Lighting talk about Cascade in few hours (15UTC) https://hybrid-livecode.pubpub.org/workshop2021
@ojack Thank you very much! Let me know your thougths if you play withit.
A few years ago i looked at examples and the source code of IanniX.
https://www.iannix.org/en/whatisiannix/
Before that i had seen a visualization with sound at the ZKM in Karlsruhe that fascinated me. It was the approach how the geometry triggers the sound patterns. I think this had been created with IanniX.
(1/2)
@kandid @raphael oooh I haven't tried IanniX, but love playing with ways that visuals trigger sound. I am very visual and it helps me understand sound better to be able to see it in different ways.

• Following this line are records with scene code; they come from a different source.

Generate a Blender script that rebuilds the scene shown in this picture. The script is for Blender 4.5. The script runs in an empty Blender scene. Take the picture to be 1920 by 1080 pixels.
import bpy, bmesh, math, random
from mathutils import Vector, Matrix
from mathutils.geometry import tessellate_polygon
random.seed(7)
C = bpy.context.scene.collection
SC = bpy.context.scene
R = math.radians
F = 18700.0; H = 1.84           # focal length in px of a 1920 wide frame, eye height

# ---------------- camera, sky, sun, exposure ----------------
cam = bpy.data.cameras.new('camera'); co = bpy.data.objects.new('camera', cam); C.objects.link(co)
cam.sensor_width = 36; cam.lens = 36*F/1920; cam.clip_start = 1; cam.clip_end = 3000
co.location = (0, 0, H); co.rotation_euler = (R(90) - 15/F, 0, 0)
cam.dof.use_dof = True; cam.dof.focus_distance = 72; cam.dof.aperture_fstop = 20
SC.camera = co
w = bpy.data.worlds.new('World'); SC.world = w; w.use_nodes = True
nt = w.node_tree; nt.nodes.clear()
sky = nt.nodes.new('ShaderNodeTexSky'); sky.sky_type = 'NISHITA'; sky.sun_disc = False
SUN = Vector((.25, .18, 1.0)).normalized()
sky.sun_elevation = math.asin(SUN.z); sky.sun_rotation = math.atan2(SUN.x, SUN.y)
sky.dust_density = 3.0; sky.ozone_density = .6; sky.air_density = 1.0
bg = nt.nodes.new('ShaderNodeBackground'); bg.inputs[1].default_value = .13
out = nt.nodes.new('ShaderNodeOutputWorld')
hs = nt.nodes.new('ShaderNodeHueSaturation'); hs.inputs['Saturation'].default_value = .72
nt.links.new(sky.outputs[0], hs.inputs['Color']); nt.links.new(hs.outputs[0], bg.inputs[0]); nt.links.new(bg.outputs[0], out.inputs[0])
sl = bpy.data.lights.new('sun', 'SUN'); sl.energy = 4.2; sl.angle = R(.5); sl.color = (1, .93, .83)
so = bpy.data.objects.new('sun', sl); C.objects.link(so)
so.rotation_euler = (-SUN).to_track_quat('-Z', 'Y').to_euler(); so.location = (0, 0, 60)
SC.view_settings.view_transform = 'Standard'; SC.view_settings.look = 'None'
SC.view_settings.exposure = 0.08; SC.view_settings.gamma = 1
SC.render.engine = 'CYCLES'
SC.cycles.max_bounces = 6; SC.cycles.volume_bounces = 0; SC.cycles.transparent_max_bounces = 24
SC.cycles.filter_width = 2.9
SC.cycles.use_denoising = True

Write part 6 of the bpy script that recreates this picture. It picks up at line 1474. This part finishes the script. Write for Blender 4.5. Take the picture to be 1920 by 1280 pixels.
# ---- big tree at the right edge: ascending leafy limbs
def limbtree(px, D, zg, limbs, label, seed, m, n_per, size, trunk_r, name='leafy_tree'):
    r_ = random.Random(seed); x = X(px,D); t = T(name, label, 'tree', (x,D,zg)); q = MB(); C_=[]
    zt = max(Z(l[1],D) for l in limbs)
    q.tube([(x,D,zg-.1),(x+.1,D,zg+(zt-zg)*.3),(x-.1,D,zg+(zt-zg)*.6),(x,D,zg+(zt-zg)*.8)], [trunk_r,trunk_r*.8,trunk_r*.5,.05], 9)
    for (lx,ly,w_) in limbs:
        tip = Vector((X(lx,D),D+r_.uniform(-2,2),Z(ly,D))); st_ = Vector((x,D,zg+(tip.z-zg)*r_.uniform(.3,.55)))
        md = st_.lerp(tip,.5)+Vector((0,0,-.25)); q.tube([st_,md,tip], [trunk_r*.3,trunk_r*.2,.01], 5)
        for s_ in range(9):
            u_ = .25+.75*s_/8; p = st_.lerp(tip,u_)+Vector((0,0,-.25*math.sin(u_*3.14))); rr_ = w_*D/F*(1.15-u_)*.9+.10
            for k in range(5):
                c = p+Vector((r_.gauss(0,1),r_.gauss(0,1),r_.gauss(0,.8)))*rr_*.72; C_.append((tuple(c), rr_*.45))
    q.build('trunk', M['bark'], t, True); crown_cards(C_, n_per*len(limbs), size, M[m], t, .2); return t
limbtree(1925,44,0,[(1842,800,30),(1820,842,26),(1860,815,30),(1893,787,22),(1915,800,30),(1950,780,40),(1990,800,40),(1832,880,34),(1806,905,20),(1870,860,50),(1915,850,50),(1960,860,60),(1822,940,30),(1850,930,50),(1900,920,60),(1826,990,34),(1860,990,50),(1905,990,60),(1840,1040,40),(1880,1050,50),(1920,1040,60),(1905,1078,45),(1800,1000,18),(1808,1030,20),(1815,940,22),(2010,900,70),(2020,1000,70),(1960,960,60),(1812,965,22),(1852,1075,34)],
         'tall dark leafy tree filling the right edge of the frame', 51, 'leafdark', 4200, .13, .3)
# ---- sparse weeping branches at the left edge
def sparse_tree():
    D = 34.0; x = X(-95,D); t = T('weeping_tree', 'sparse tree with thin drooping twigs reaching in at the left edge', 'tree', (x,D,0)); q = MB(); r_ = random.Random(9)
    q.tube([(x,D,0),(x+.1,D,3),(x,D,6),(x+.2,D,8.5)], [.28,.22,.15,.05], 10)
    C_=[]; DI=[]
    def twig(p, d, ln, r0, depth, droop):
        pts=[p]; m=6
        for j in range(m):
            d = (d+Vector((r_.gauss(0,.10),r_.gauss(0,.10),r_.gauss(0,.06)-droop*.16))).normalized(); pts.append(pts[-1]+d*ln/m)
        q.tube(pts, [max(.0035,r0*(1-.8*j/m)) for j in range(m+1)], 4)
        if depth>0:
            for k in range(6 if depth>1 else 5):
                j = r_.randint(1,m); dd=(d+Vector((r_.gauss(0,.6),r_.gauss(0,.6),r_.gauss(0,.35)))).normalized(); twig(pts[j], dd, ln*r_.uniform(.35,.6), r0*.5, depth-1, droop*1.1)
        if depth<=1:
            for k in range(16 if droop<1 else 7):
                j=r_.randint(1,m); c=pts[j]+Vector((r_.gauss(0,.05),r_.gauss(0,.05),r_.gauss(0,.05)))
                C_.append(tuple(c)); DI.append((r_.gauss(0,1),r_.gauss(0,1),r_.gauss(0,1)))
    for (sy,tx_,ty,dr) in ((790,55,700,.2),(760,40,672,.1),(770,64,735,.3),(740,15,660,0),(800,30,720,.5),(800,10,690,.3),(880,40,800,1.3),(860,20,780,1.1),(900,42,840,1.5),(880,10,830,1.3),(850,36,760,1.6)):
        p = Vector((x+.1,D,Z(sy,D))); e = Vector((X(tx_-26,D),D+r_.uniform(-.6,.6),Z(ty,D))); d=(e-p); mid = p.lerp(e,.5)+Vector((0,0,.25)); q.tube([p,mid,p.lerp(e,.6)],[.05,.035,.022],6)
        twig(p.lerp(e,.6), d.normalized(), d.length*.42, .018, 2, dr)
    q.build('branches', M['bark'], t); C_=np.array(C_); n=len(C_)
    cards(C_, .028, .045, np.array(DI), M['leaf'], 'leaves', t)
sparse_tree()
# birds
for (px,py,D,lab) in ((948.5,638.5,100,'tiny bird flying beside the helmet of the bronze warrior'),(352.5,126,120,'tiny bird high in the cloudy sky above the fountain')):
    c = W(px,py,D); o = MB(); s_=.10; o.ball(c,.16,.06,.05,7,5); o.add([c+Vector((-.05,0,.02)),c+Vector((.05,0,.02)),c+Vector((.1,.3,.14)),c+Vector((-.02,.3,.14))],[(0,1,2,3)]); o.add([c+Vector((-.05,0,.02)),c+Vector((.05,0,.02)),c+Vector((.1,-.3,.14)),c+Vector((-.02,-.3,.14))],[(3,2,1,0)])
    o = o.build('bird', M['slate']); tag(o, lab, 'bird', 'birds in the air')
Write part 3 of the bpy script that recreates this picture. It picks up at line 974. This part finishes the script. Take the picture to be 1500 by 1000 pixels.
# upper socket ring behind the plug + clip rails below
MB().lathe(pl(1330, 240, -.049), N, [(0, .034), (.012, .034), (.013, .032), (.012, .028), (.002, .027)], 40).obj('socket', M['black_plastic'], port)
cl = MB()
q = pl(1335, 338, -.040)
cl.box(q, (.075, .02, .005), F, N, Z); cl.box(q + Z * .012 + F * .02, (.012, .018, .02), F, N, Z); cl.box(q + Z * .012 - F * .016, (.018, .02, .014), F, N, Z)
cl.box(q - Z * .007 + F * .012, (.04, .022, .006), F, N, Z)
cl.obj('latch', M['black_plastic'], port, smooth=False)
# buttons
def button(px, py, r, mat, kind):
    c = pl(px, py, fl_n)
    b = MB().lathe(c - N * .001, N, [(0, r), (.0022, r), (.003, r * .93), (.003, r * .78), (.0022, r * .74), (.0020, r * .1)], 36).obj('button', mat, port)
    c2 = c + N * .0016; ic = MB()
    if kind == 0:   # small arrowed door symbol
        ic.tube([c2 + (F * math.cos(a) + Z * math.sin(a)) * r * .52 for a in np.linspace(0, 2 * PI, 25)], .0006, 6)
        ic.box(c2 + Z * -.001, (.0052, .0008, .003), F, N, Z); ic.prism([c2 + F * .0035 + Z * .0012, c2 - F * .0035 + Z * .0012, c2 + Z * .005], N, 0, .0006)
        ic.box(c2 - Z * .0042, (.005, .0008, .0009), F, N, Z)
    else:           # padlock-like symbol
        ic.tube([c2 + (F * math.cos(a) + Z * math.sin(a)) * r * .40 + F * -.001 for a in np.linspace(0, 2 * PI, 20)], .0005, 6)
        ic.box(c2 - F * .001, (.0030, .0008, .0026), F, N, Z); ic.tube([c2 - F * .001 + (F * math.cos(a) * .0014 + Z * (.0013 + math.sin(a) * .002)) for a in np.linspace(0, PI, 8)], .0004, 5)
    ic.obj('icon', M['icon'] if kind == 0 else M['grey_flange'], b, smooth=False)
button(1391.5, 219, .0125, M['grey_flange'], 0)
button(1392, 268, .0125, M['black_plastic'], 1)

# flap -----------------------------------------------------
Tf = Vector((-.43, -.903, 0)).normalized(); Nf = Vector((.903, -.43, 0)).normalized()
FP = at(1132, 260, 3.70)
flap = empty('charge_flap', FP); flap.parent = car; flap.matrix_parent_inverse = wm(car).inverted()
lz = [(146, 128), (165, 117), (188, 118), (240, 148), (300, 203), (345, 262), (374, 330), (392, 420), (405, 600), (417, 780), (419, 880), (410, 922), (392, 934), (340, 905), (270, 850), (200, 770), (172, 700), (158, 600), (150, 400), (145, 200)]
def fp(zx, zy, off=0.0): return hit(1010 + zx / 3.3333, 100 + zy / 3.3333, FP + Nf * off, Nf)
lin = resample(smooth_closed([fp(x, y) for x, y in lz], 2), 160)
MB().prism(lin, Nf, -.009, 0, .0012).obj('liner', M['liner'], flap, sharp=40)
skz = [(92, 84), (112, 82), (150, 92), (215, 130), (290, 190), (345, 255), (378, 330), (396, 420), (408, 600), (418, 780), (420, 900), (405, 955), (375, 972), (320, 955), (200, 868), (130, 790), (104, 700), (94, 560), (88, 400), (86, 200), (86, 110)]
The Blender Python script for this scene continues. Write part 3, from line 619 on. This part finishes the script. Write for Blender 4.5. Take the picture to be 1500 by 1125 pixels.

Some explorations in case they are interesting:
-- pixelsynth (additive synth based on drawing): https://ojack.xyz/PIXELSYNTH/
-- pixel colors to drum triggers: https://www.instagram.com/p/B1ccefNHO8Q/
-- pixel colors to arpeggiator sequence: https://www.instagram.com/p/B2BXywzHCxa/
-- spectral synth: https://www.instagram.com/p/B4VSiVTp5_D/
-- webcam "sequencer": https://www.youtube.com/watch?v=n6Vu7BnYdnw
In all of these the sound is generated based on pixel colors, and I manipulate the visuals live in order to change the sound.
I always work from the visuals. The sound usually comes too short in my animations. There are a few attempts from me in the direction of color to sound. This one for example:
http://digital-defect.org/en/post/color2sound-mixer/
There color areas are sampled in real time and the found color is sent to SuperCollider. Create an "ambient" sound from the image material.
But Iannix has a different approach. It's more geometry and movement to sound. It's closer to the approach that dancers trigger the sound.
@ojack @kandid Amazing demos, I am gathering stuff here https://gitlab.com/raphaelbastide/cascade/-/issues/54
@raphael this is incredible!
trying to fight my urge to start playing with it immediately vs. watch the rest of the talks.